# DATA
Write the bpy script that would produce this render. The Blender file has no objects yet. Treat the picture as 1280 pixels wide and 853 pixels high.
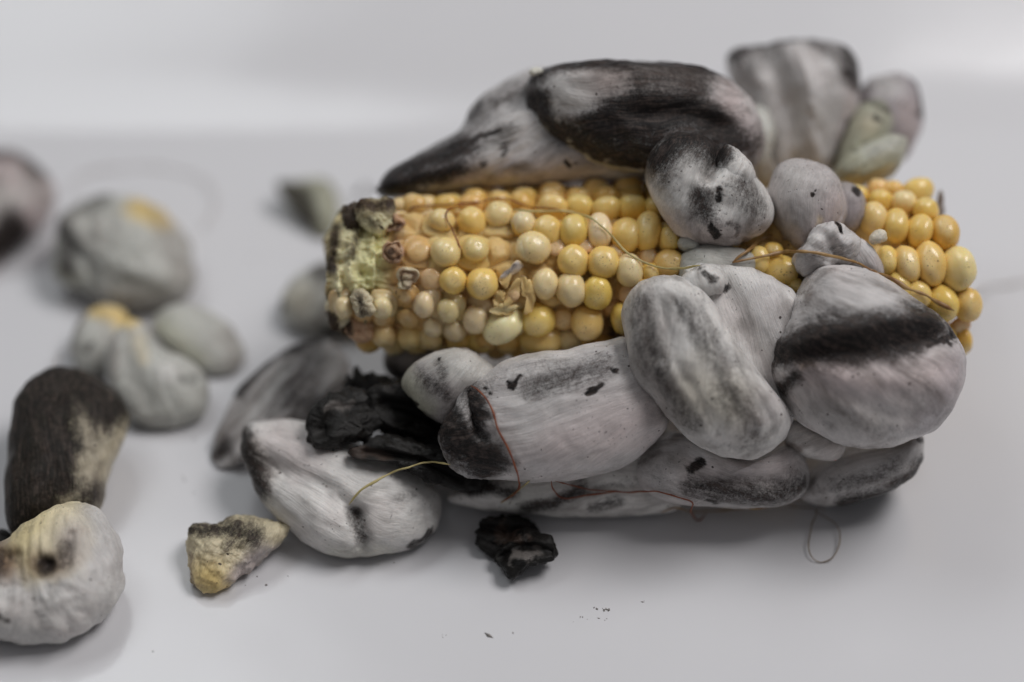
import bpy, math, random
import numpy as np
from mathutils import Vector, Matrix

SC = bpy.context.scene
COL = SC.collection
random.seed(7)
CM = 0.01
# ------------------------------------------------------------------ camera
PITCH = math.radians(42.0)
D0 = 57.0                      # cm from lens to the axis of the ear
W0 = 24.0                      # cm seen across the frame at that distance
S = W0 / 1280.0                # cm per photo pixel at that distance
RGT = np.array([1.0, 0.0, 0.0])
FWD = np.array([0.0, math.cos(PITCH), -math.sin(PITCH)])
UPV = np.array([0.0, math.sin(PITCH), math.cos(PITCH)])
AXIS_H = 3.8                   # height of the ear's axis over the tray
_off = S * ((815 - 640) * RGT - (343 - 426.5) * UPV)
CAMP = np.array([0.0, 0.0, AXIS_H]) - D0 * FWD - _off

cam_d = bpy.data.cameras.new('camera')
cam = bpy.data.objects.new('camera', cam_d)
COL.objects.link(cam)
cam.matrix_world = Matrix(((RGT[0], UPV[0], -FWD[0], CAMP[0] * CM),
                           (RGT[1], UPV[1], -FWD[1], CAMP[1] * CM),
                           (RGT[2], UPV[2], -FWD[2], CAMP[2] * CM),
                           (0, 0, 0, 1)))
cam_d.sensor_width = 36.0
cam_d.lens = 36.0 * D0 / W0
cam_d.clip_start = 0.01
cam_d.clip_end = 20.0
cam_d.dof.use_dof = True
cam_d.dof.focus_distance = (D0 - 2.6) * CM
cam_d.dof.aperture_fstop = cam_d.lens * 0.1 / 3.3
cam_d.dof.aperture_blades = 8
SC.camera = cam

# ------------------------------------------------------------------ light
wd = bpy.data.worlds.new('World')
SC.world = wd
wd.use_nodes = True
bg = wd.node_tree.nodes['Background']
bg.inputs[0].default_value = (0.97, 0.965, 1.0, 1)
bg.inputs[1].default_value = 0.13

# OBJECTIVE
Leave out the pictures and repeat exactly the lines from the start of the material through the line that contains "from mathutils import Vector, Matrix", both included.

# THE RESPONSE
Write the bpy script that would produce this render. The Blender file has no objects yet. Treat the picture as 1280 pixels wide and 853 pixels high.
import bpy, math, random
import numpy as np
from mathutils import Vector, Matrix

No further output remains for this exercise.